Lamar Peterson, a distinctive voice in New York’s contemporary painting scene, returns to the spotlight with his new solo exhibition, The View from Outside. For over two decades, Peterson has depicted the quiet spaces of Black identity in everyday life, exploring the permeable boundaries between public and private. In this exhibition, he reimagines the home as both a sanctuary and a metaphor.
In Peterson’s paintings, domestic life feels less like a stage and more like a state of consciousness. A man standing in a garden, a father cooking a meal, a figure breathing by a window—these scenes express not only tranquility but also resilience. The artist transforms the simplicity of care and daily rituals into an aesthetic of Black grace. The View from Outside focuses on moments when the boundary between interior and exterior begins to dissolve. In Peterson’s palette, flowers blend into architecture, windows open onto gardens, and colors define the edges of emotions. The interior becomes a porous space, oscillating between a sense of security and the threatening proximity of the outside world.
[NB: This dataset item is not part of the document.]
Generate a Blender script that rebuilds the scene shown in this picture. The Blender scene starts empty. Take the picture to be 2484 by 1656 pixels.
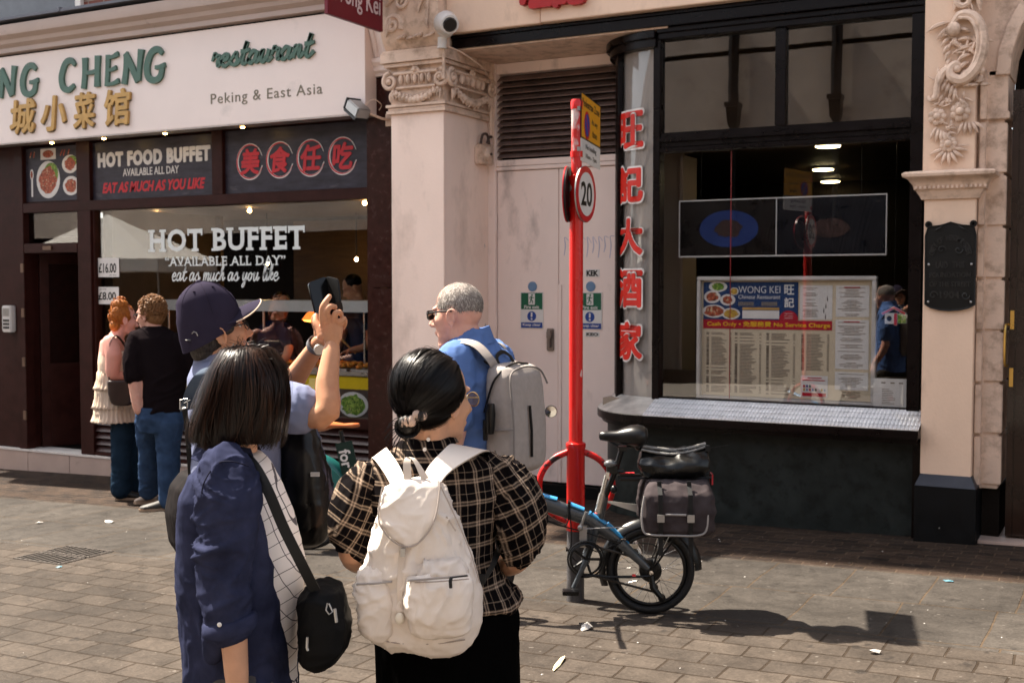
import bpy, bmesh, math, random
import numpy as np
from mathutils import Vector, Matrix, Quaternion, noise
random.seed(7)
R = math.radians
sc = bpy.context.scene
COL = sc.collection

# ---------------------------------------------------------------- camera, sky, sun, exposure
cam = bpy.data.cameras.new("camera")
cam_o = bpy.data.objects.new("camera", cam); COL.objects.link(cam_o)
cam.sensor_width = 36.0; cam.lens = 41.3; cam.clip_start = 0.05; cam.clip_end = 500
cam_o.location = (0, 0, 1.85); cam_o.rotation_euler = (R(87.3), 0, R(28.1))
cam.dof.use_dof = True; cam.dof.focus_distance = 3.6; cam.dof.aperture_fstop = 9.0
sc.camera = cam_o
SUN_EL, SUN_AZ = R(56.0), math.atan2(0.665, -0.05)   # light travels (+x, slightly -y, down)
w = bpy.data.worlds.new("World"); sc.world = w; w.use_nodes = True
nt = w.node_tree; nt.nodes.clear()
out = nt.nodes.new("ShaderNodeOutputWorld"); bg = nt.nodes.new("ShaderNodeBackground")
sky = nt.nodes.new("ShaderNodeTexSky"); sky.sky_type = 'NISHITA'; sky.sun_disc = False
sky.sun_elevation = SUN_EL; sky.sun_rotation = R(-94.0); sky.dust_density = 2.5; sky.air_density = 1.0; sky.ozone_density = 0.6
hs = nt.nodes.new("ShaderNodeHueSaturation"); hs.inputs["Saturation"].default_value = 0.45
nt.links.new(sky.outputs[0], hs.inputs["Color"]); nt.links.new(hs.outputs[0], bg.inputs[0])
bg.inputs[1].default_value = 0.08
nt.links.new(bg.outputs[0], out.inputs[0])
sun = bpy.data.lights.new("sun", 'SUN'); sun.energy = 5.0; sun.angle = R(0.55); sun.color = (1.0, 0.90, 0.76)
sun_o = bpy.data.objects.new("sun", sun); COL.objects.link(sun_o)
_d = Vector((0.665, -0.05, -1.0)).normalized()
sun_o.rotation_euler = _d.to_track_quat('-Z', 'Y').to_euler(); sun_o.location = (-20, 1, 30)
vs = sc.view_settings; vs.view_transform = 'Standard'; vs.look = 'None'; vs.exposure = 2.08; vs.gamma = 1.0
sc.cycles.max_bounces = 7; sc.cycles.diffuse_bounces = 4; sc.cycles.glossy_bounces = 4; sc.cycles.transparent_max_bounces = 12
sc.cycles.caustics_reflective = False; sc.cycles.caustics_refractive = False
try: sc.cycles.use_denoising = True
except Exception: pass

# ---------------------------------------------------------------- helpers
def S(r, g, b):
    f = lambda c: (c/255/12.92) if c/255 <= 0.04045 else ((c/255+0.055)/1.055)**2.4
    return (f(r), f(g), f(b))

class NT:
    """small node-graph writer"""
    def __init__(s, m): s.t = m.node_tree; s.n = s.t.nodes; s.l = s.t.links
    def a(s, t, **k):
        n = s.n.new("ShaderNode"+t)
        for q, v in k.items():
            if q.startswith("i_"):
                q = q[2:]; q = int(q) if q.isdigit() else q.replace("_", " ")
                if hasattr(v, "is_output") or isinstance(v, bpy.types.NodeSocket): s.l.new(v, n.inputs[q])
                else: n.inputs[q].default_value = v
            else: setattr(n, q, v)
        return n
    def ramp(s, fac, stops):
        n = s.n.new("ShaderNodeValToRGB"); s.l.new(fac, n.inputs[0]); e = n.color_ramp.elements
        while len(e) < len(stops): e.new(0.5)
        for x, (p, c) in zip(e, stops):
            x.position = p; x.color = (c, c, c, 1) if not hasattr(c, "__len__") else (*c[:3], 1)
        return n.outputs[0]
    def mix(s, fac, c1, c2, mode='MIX'):
        n = s.n.new("ShaderNodeMix"); n.data_type = 'RGBA'; n.blend_type = mode
        for i, v in ((0, fac), (6, c1), (7, c2)):
            if isinstance(v, bpy.types.NodeSocket): s.l.new(v, n.inputs[i])
            elif i == 0: n.inputs[0].default_value = v
            else: n.inputs[i].default_value = (*v[:3], 1)
        return n.outputs[2]
    def math(s, op, a, b=0.0):
        n = s.n.new("ShaderNodeMath"); n.operation = op
        for i, v in ((0, a), (1, b)):
            if isinstance(v, bpy.types.NodeSocket): s.l.new(v, n.inputs[i])
            else: n.inputs[i].default_value = v
        return n.outputs[0]
    def noise(s, vec, scale, detail=4, rough=0.55):
        n = s.n.new("ShaderNodeTexNoise"); s.l.new(vec, n.inputs["Vector"])
        n.inputs["Scale"].default_value = scale; n.inputs["Detail"].default_value = detail; n.inputs["Roughness"].default_value = rough
        return n.outputs["Fac"]

_M = {}
def M(name, col, rough=0.55, metal=0.0, var=0.18, vs=6.0, bump=0.0, bs=60.0, spec=0.5, coat=0.0, sub=0.0, dirt=None, spots=None, sheen=0.0, rvar=0.1, stretch=None, emit=None):
    """procedural principled material: base colour broken up by noise, optional second dirt colour, paint chips and fine bump"""
    if name in _M: return _M[name]
    lum = max(col); k = (lum/(lum+0.022)) if metal < 0.5 else 1.0; col = tuple(c*k for c in col); spec = spec*0.6*(0.12 if rough >= 0.62 and metal < 0.3 else 1.0)   # film-like contrast put into the colour: dark albedos darkened, specular cut
    m = bpy.data.materials.new(name); m.use_nodes = True; g = NT(m); b = m.node_tree.nodes["Principled BSDF"]
    tc = g.a("TexCoord").outputs["Object"]
    if stretch: tc = g.a("Mapping", i_0=tc, i_3=stretch).outputs[0]
    n1 = g.noise(tc, vs, 5); dark = tuple(c*(1-var) for c in col); lite = tuple(min(1, c*(1+var)) for c in col)
    c = g.ramp(n1, [(0.3, dark), (0.7, lite)])
    if dirt:
        dc, ds, lo, hi = dirt
        c = g.mix(g.ramp(g.noise(tc, ds, 7, 0.65), [(lo, 0.0), (hi, 1.0)]), c, dc)
    if spots:
        pc, ps, th = spots
        c = g.mix(g.ramp(g.noise(tc, ps, 2, 0.5), [(th, 0.0), (th+0.02, 1.0)]), c, pc)
    g.l.new(c, b.inputs["Base Color"])
    b.inputs["Metallic"].default_value = metal; b.inputs["Specular IOR Level"].default_value = spec
    r = g.ramp(n1, [(0.2, max(0.02, rough-rvar)), (0.8, min(1, rough+rvar))]); g.l.new(r, b.inputs["Roughness"])
    if coat: b.inputs["Coat Weight"].default_value = coat; b.inputs["Coat Roughness"].default_value = 0.08
    if sub: b.inputs["Subsurface Weight"].default_value = sub; b.inputs["Subsurface Radius"].default_value = (0.012, 0.005, 0.003)
    if sheen: b.inputs["Sheen Weight"].default_value = sheen
    if emit:
        b.inputs["Emission Color"].default_value = (*emit[0], 1); b.inputs["Emission Strength"].default_value = emit[1]
    if bump:
        bn = g.a("Bump", i_Strength=1.0, i_Distance=bump); g.l.new(g.noise(tc, bs, 4), bn.inputs["Height"]); g.l.new(bn.outputs[0], b.inputs["Normal"])
    _M[name] = m; return m

def custom(name):
    m = bpy.data.materials.new(name); m.use_nodes = True; g = NT(m)
    return m, g, m.node_tree.nodes["Principled BSDF"]

class MB:
    """collects shapes, builds ONE mesh object"""
    def __init__(s, mat=None): s.v = []; s.f = []; s.mi = []; s.mats = []; s.cur = 0; s.use(mat) if mat else None
    def use(s, mat):
        if mat not in s.mats: s.mats.append(mat)
        s.cur = s.mats.index(mat); return s
    def add(s, vs_, fs):
        o = len(s.v); s.v += [tuple(p) for p in vs_]; s.f += [tuple(i+o for i in f) for f in fs]; s.mi += [s.cur]*len(fs); return s
    def box(s, x0, x1, y0, y1, z0, z1, mtx=None):
        p = [(x, y, z) for z in (z0, z1) for y in (y0, y1) for x in (x0, x1)]
        if mtx is not None: p = [mtx @ Vector(q) for q in p]
        return s.add(p, [(0, 2, 3, 1), (4, 5, 7, 6), (0, 1, 5, 4), (2, 6, 7, 3), (0, 4, 6, 2), (1, 3, 7, 5)])
    def rings(s, rs, closed=True, caps=True, wrap=False):
        n = len(rs[0]); vs_ = [p for r in rs for p in r]; fs = []
        for i in range(len(rs) if wrap else len(rs)-1):
            a, b = i*n, ((i+1) % len(rs))*n
            for j in range(n if closed else n-1):
                k = (j+1) % n; fs.append((a+j, a+k, b+k, b+j))
        if caps and not wrap:
            fs.append(tuple(range(n-1, -1, -1))); fs.append(tuple(range((len(rs)-1)*n, len(rs)*n)))
        return s.add(vs_, fs)
    def tube(s, pts, r, n=8, caps=True, wrap=False, flat=1.0):
        pts = [Vector(p) for p in pts]; k = len(pts); rr = r if hasattr(r, "__len__") else [r]*k
        up = None; rs = []
        for i in range(k):
            if wrap: t = pts[(i+1) % k]-pts[i-1]
            else: t = pts[min(i+1, k-1)]-pts[max(i-1, 0)]
            if t.length < 1e-9: t = Vector((0, 0, 1))
            t.normalize()
            if up is None:
                up = t.orthogonal().normalized()
                if abs(t.z) < 0.9: up = (Vector((0, 0, 1)) - t*t.z).normalized()
            up = (up - t*up.dot(t)); up = up.normalized() if up.length > 1e-6 else t.orthogonal().normalized()
            sd = t.cross(up)
            rs.append([pts[i]+(up*math.cos(a)*flat+sd*math.sin(a))*rr[i] for a in [2*math.pi*j/n for j in range(n)]])
        return s.rings(rs, caps=caps, wrap=wrap)
    def cyl(s, p0, p1, r, r2=None, n=16): return s.tube([p0, p1], [r, r if r2 is None else r2], n)
    def lathe(s, prof, c=(0, 0, 0), n=24, axis='z', mtx=None):
        rs = []
        for (r, h) in prof:
            ring = []
            for j in range(n):
                a = 2*math.pi*j/n; x, y = r*math.cos(a), r*math.sin(a)
                p = {'z': (x, y, h), 'y': (x, h, -y), 'x': (h, x, y)}[axis]
                p = Vector(p)+Vector(c)
                ring.append(mtx @ p if mtx is not None else p)
            rs.append(ring)
        return s.rings(rs)
    def ell(s, c, r, rot=None, n=16, m=10):
        rs = []; rot = rot or Matrix.Identity(3)
        for i in range(m+1):
            t = math.pi*(0.02+0.96*i/m); z = math.cos(t); q = math.sin(t)
            rs.append([Vector(c)+rot @ Vector((r[0]*q*math.cos(a), r[1]*q*math.sin(a), r[2]*z)) for a in [2*math.pi*j/n for j in range(n)]])
        return s.rings(rs)
    def prism(s, poly, y0, y1, frame=None):
        """poly of (x,z) extruded between y0 and y1; frame=(O,U,V,N) places it elsewhere"""
        n = len(poly); pts = [(a, y0, b) for a, b in poly]+[(a, y1, b) for a, b in poly]
        if frame:
            O, U, V, N = [Vector(q) for q in frame]; pts = [O+U*a+V*b+N*c for a, b, c in pts]
        fs = [tuple(range(n)), tuple(range(2*n-1, n-1, -1))]+[(i, i+n, (i+1) % n+n, (i+1) % n) for i in range(n)]
        return s.add(pts, fs)
    def ribbon(s, pts, widths, y0, y1, frame=None):
        """brush stroke: smooth path in (x,z), own width along it"""
        p = catmull([Vector((a, 0, b)) for a, b in pts], 6); k = len(p); wd = np.interp(np.linspace(0, 1, k), np.linspace(0, 1, len(widths)), widths)
        L, Rr = [], []
        for i in range(k):
            t = (p[min(i+1, k-1)]-p[max(i-1, 0)]).normalized(); nn = Vector((-t.z, 0, t.x))
            L.append(p[i]+nn*wd[i]/2); Rr.append(p[i]-nn*wd[i]/2)
        vs_ = []
        for i in range(k):
            for q, y in ((L[i], y0), (Rr[i], y0), (Rr[i], y1), (L[i], y1)): vs_.append(Vector((q.x, y, q.z)))
        if frame:
            O, U, V, N = [Vector(q) for q in frame]; vs_ = [O+U*q.x+V*q.y+N*q.z for q in vs_]
        fs = [(0, 1, 2, 3), tuple((k-1)*4+j for j in (3, 2, 1, 0))]
        for i in range(k-1):
            for j in range(4): fs.append((i*4+j, (i+1)*4+j, (i+1)*4+(j+1) % 4, i*4+(j+1) % 4))
        return s.add(vs_, fs)
    def mesh(s, name):
        me = bpy.data.meshes.new(name); me.from_pydata([tuple(v) for v in s.v], [], s.f)
        for m in s.mats: me.materials.append(m)
        if len(s.mats) > 1: me.polygons.foreach_set("material_index", s.mi)
        me.update(); return me
    def build(s, name, parent=None, smooth=40, bevel=0.0, loc=None, fix=True, org=None):
        me = s.mesh(name); bm = bmesh.new(); bm.from_mesh(me)
        if fix: bmesh.ops.recalc_face_normals(bm, faces=bm.faces)
        if bevel:
            ed = [e for e in bm.edges if len(e.link_faces) == 2 and e.calc_face_angle(0) > 0.6]
            bmesh.ops.bevel(bm, geom=ed, offset=bevel, segments=2, affect='EDGES', clamp_overlap=True)
        bm.to_mesh(me); bm.free()
        return link(name, me, parent, smooth, loc, org)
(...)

This ambiguous space defines Peterson’s entire practice—the idea that peace is never entirely peaceful. His figures embody both fragility and strength. The order they create in their gardens evokes a fleeting utopian feeling, yet the sound of the outside world always echoes within. This uneasy balance beneath vibrant surfaces makes Peterson’s paintings both meditative and unsettling. The View from Outside invites viewers to look not only into the home but also into their own inner worlds. Peterson’s work navigates the invisible line between refuge and exposure, intimacy and intrusion, utopia and the everyday. Ultimately, it reminds us: what we think of as “outside” is often within us.
Apartment No:26 Note
Lamar Peterson paints peace not as an aesthetic comfort zone but as a fragile form of endurance.
The View from Outside is a vibrant yet tense mirror reflecting the modern individual’s quiet resistance within the home.